A poster at Jihad Watch recently expressed conventional wisdom when he wrote: “The Iraqi military is not ready yet. Chaos would be the result. Iran would take the opportunity to control the southern half of Iraq, along with substantial additional oil resources. If the U.S. will not aggressively deal with Iraq, there is no chance it will deal with Iran.”
I replied:
What is the “Iraqi military”? Is it Sunni Arab? Is it Shi’a Arab? Is it Arab rather than Kurd? Explain to me exactly the makeup, and real desires of, and size, and competence, of this “Iraqi military” you posit. Are there Sunni units and Shi’a units, or mixed units, and if there are mixed units, how do you think they perform now together? In the future? Ever?
And why do you say that “chaos would be result”? Would not a civil war be the result? It would not necessarily be “chaos,” for most of the country is clearly Sunni-Arab-ruled, or Shi’a-Arab ruled, or Kurdish (non-Arab)-ruled, save for Baghdad. Would chaos exist for a long time? Would not the armed parties on either side quickly establish their own lines, and then would not something like the civil war in, say, Russia, ensue, with here the Sunnis defeating the Shi’a or being defeated, and here the Kurds pushing out the Arabs, or vice-versa? Is that “chaos”?
And if it were “chaos,” why would that be bad for us, the Infidels? Why do you have such a difficult time envisioning an area of constant warfare, and unsettlement, with that very warfare, those hostilities, that constant unsettlement, keeping everyone preoccupied, each with each? And what’s more, there would be the interference of co-religionists, chiefly of Iran and of Lebanon’s Hezbollah, on the side of the Shi’a, supplying money, men, and weapons. Saudi Arabia and other rich Arabs would supply money to the Sunnis of Iraq, while Sunni volunteer soldiers might arrive from everywhere in the Sunni Arab lands, but especially from Egypt, Jordan, and even Syria, whose Alawite rulers would be glad to see those Sunni warriors go elsewhere to fight and die.
Why is this a bad thing? Why is this not a good thing, as good or possibly even better than the eight-year Iran-Iraq War?
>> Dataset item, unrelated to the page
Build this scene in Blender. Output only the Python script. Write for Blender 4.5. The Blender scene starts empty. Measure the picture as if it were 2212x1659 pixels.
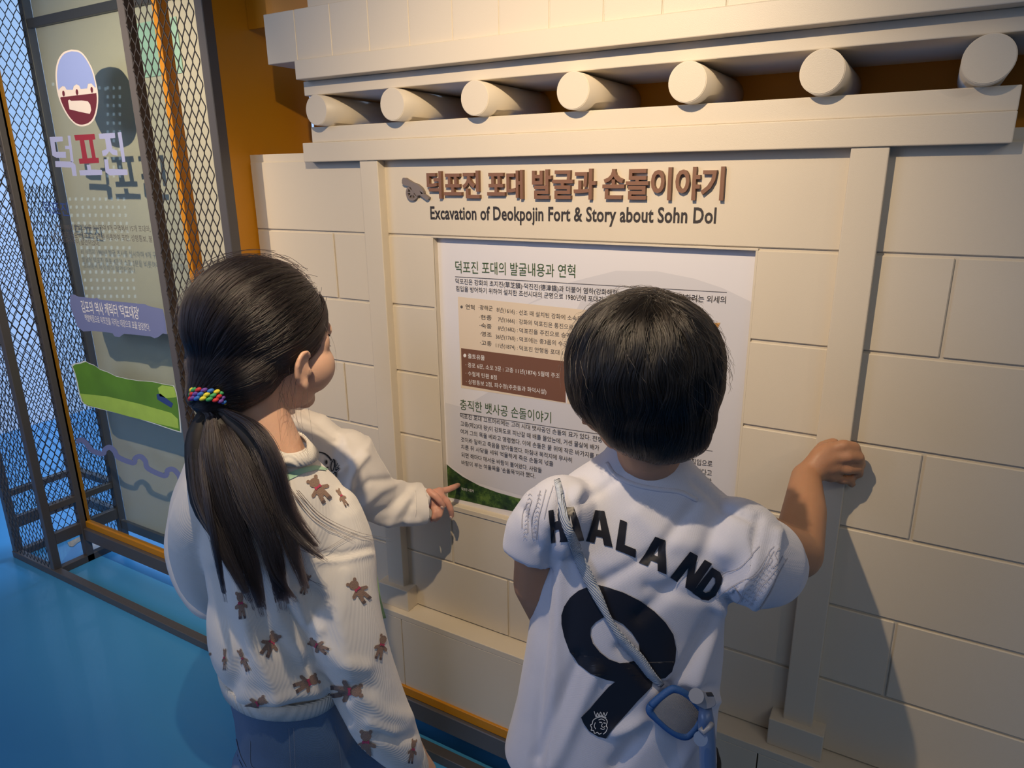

And why are you so quick to predict that the Shi’a of Iran will, whatever aid they send, simply come naturally to control southern Iraq? What makes you say that? The Islamic Republic of Iran cannot even control the Arabs now within its borders, in Khuzistan. What makes you think the Arabs of Iraq would not simply take Iranian aid, to be used against the Sunnis, but still wish to preserve their own independence? This business of one vast Shi’a state is a fear now being whipped up by the governments of Jordan, Egypt, and Saudi Arabia, in order to inveigle the Americans to remain as long as possible in Iraq to protect the Sunnis — even as the Sunnis in Iraq assume that they can continue to try to kill as many Americans as possible. It’s a false fear that the Sunnis are attempting to raise in Washington, a kind of bookend to the false hopes that were raised by plausible westernized Shi’a in exile, such as Ahmed Chalabi, who wanted to inveigle the Americans into getting rid of Saddam Hussein on behalf of the Shi’a. Remember all those promises about how the “liberation of Baghdad would make the liberation of Kabul look like a funeral procession”? That was, I believe, Bernard Lewis, but it could have been any number of American advisors and strategists who were confusing the secular, westernized Chalabi, Alawi, Kanan Makiya, Rend al-Rahim et al., with the real Shi’a of Iraq, who are represented much more truthfully by al-Hakim, and al-Maliki, and al-Jaffari (the man who on his Washington visit called for a “Bush Plan” for Iraq, just like the Marshall Plan for post-war Europe), and of course the ineffable los-de-abajo Moqtada al-Sadr.
We were fooled by Shi’a hopes, and now are being fooled by the exaggerated fears of the Sunnis. When, for god’s sake when, will Americans in both the Executive and Legislative branches, finally become immunized to this kind of middle-eastern-souk bargaining, promises (“I love you, effendi, I love you more than I love my mother, I love you more than I love my father”), threats, and all the rest of the Arab blague? Good God, how naive can people be? After all, we are not schoolgirls, we are not Samantha Smith, we are not Jimmy Carter — are we?